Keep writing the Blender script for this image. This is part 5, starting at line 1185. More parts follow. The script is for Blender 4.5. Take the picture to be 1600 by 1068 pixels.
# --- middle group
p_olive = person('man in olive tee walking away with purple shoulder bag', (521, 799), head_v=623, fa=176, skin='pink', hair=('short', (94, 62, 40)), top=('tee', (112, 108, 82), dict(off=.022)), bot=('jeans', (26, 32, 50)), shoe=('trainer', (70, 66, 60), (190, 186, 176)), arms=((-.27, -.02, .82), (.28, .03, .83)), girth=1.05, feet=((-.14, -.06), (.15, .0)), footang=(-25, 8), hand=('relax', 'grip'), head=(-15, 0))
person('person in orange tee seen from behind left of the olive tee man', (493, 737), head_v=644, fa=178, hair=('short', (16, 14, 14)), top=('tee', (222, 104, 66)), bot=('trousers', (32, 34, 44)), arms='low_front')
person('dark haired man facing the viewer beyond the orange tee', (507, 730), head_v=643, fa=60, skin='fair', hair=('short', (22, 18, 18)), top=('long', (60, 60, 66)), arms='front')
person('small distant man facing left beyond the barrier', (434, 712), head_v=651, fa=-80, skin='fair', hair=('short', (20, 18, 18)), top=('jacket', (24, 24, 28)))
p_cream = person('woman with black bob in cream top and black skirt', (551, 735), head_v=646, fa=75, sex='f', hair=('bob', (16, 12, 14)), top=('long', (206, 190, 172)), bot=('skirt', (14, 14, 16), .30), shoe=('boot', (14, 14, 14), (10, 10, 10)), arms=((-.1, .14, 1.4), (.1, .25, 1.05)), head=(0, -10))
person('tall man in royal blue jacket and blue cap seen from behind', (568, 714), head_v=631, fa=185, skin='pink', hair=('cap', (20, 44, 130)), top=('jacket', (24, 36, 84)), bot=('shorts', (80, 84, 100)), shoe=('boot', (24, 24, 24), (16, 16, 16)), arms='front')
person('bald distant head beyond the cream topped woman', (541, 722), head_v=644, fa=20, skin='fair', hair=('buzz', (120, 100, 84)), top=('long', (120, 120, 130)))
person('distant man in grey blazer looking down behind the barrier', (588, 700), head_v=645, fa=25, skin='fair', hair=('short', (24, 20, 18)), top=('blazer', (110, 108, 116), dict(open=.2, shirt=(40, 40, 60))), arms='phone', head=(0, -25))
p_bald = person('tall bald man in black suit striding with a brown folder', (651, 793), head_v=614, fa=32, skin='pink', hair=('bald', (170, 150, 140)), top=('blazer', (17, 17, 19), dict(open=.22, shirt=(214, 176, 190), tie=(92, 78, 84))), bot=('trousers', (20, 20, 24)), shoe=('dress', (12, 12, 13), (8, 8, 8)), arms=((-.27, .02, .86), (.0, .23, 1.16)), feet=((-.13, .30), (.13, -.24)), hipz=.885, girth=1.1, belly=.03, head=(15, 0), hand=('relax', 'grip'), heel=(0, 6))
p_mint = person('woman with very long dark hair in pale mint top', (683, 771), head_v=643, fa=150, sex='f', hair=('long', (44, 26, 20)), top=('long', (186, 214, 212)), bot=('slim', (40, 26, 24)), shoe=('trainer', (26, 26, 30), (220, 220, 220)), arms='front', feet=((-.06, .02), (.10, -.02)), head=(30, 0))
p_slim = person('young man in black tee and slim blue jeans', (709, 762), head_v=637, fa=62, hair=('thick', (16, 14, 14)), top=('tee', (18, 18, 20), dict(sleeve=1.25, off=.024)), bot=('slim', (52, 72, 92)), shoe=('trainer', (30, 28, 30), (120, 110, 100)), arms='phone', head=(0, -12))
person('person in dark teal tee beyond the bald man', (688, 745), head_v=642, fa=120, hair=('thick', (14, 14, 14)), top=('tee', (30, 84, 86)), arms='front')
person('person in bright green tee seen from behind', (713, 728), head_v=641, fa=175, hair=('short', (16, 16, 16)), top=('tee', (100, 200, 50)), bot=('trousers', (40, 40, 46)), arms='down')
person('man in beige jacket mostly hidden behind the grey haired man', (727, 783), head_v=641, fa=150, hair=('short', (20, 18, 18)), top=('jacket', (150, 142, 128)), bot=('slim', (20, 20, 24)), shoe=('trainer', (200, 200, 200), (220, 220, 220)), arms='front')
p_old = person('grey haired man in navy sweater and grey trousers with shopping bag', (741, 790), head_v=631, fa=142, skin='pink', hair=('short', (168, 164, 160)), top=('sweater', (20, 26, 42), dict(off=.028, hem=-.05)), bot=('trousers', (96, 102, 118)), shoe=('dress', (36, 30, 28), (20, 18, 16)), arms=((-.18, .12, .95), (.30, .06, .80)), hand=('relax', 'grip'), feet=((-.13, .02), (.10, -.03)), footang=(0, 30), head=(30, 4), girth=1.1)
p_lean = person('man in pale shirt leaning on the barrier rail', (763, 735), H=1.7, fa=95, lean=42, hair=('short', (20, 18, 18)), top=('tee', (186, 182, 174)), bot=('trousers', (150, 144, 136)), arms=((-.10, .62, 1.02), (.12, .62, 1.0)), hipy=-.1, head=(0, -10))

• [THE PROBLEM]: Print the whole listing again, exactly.

• [EXERCISE OUTPUT]:
Keep writing the Blender script for this image. This is part 5, starting at line 1185. More parts follow. The script is for Blender 4.5. Take the picture to be 1600 by 1068 pixels.
# --- middle group
p_olive = person('man in olive tee walking away with purple shoulder bag', (521, 799), head_v=623, fa=176, skin='pink', hair=('short', (94, 62, 40)), top=('tee', (112, 108, 82), dict(off=.022)), bot=('jeans', (26, 32, 50)), shoe=('trainer', (70, 66, 60), (190, 186, 176)), arms=((-.27, -.02, .82), (.28, .03, .83)), girth=1.05, feet=((-.14, -.06), (.15, .0)), footang=(-25, 8), hand=('relax', 'grip'), head=(-15, 0))
person('person in orange tee seen from behind left of the olive tee man', (493, 737), head_v=644, fa=178, hair=('short', (16, 14, 14)), top=('tee', (222, 104, 66)), bot=('trousers', (32, 34, 44)), arms='low_front')
person('dark haired man facing the viewer beyond the orange tee', (507, 730), head_v=643, fa=60, skin='fair', hair=('short', (22, 18, 18)), top=('long', (60, 60, 66)), arms='front')
person('small distant man facing left beyond the barrier', (434, 712), head_v=651, fa=-80, skin='fair', hair=('short', (20, 18, 18)), top=('jacket', (24, 24, 28)))
p_cream = person('woman with black bob in cream top and black skirt', (551, 735), head_v=646, fa=75, sex='f', hair=('bob', (16, 12, 14)), top=('long', (206, 190, 172)), bot=('skirt', (14, 14, 16), .30), shoe=('boot', (14, 14, 14), (10, 10, 10)), arms=((-.1, .14, 1.4), (.1, .25, 1.05)), head=(0, -10))
person('tall man in royal blue jacket and blue cap seen from behind', (568, 714), head_v=631, fa=185, skin='pink', hair=('cap', (20, 44, 130)), top=('jacket', (24, 36, 84)), bot=('shorts', (80, 84, 100)), shoe=('boot', (24, 24, 24), (16, 16, 16)), arms='front')
person('bald distant head beyond the cream topped woman', (541, 722), head_v=644, fa=20, skin='fair', hair=('buzz', (120, 100, 84)), top=('long', (120, 120, 130)))
person('distant man in grey blazer looking down behind the barrier', (588, 700), head_v=645, fa=25, skin='fair', hair=('short', (24, 20, 18)), top=('blazer', (110, 108, 116), dict(open=.2, shirt=(40, 40, 60))), arms='phone', head=(0, -25))
p_bald = person('tall bald man in black suit striding with a brown folder', (651, 793), head_v=614, fa=32, skin='pink', hair=('bald', (170, 150, 140)), top=('blazer', (17, 17, 19), dict(open=.22, shirt=(214, 176, 190), tie=(92, 78, 84))), bot=('trousers', (20, 20, 24)), shoe=('dress', (12, 12, 13), (8, 8, 8)), arms=((-.27, .02, .86), (.0, .23, 1.16)), feet=((-.13, .30), (.13, -.24)), hipz=.885, girth=1.1, belly=.03, head=(15, 0), hand=('relax', 'grip'), heel=(0, 6))
p_mint = person('woman with very long dark hair in pale mint top', (683, 771), head_v=643, fa=150, sex='f', hair=('long', (44, 26, 20)), top=('long', (186, 214, 212)), bot=('slim', (40, 26, 24)), shoe=('trainer', (26, 26, 30), (220, 220, 220)), arms='front', feet=((-.06, .02), (.10, -.02)), head=(30, 0))
p_slim = person('young man in black tee and slim blue jeans', (709, 762), head_v=637, fa=62, hair=('thick', (16, 14, 14)), top=('tee', (18, 18, 20), dict(sleeve=1.25, off=.024)), bot=('slim', (52, 72, 92)), shoe=('trainer', (30, 28, 30), (120, 110, 100)), arms='phone', head=(0, -12))
person('person in dark teal tee beyond the bald man', (688, 745), head_v=642, fa=120, hair=('thick', (14, 14, 14)), top=('tee', (30, 84, 86)), arms='front')
person('person in bright green tee seen from behind', (713, 728), head_v=641, fa=175, hair=('short', (16, 16, 16)), top=('tee', (100, 200, 50)), bot=('trousers', (40, 40, 46)), arms='down')
person('man in beige jacket mostly hidden behind the grey haired man', (727, 783), head_v=641, fa=150, hair=('short', (20, 18, 18)), top=('jacket', (150, 142, 128)), bot=('slim', (20, 20, 24)), shoe=('trainer', (200, 200, 200), (220, 220, 220)), arms='front')
p_old = person('grey haired man in navy sweater and grey trousers with shopping bag', (741, 790), head_v=631, fa=142, skin='pink', hair=('short', (168, 164, 160)), top=('sweater', (20, 26, 42), dict(off=.028, hem=-.05)), bot=('trousers', (96, 102, 118)), shoe=('dress', (36, 30, 28), (20, 18, 16)), arms=((-.18, .12, .95), (.30, .06, .80)), hand=('relax', 'grip'), feet=((-.13, .02), (.10, -.03)), footang=(0, 30), head=(30, 4), girth=1.1)
p_lean = person('man in pale shirt leaning on the barrier rail', (763, 735), H=1.7, fa=95, lean=42, hair=('short', (20, 18, 18)), top=('tee', (186, 182, 174)), bot=('trousers', (150, 144, 136)), arms=((-.10, .62, 1.02), (.12, .62, 1.0)), hipy=-.1, head=(0, -10))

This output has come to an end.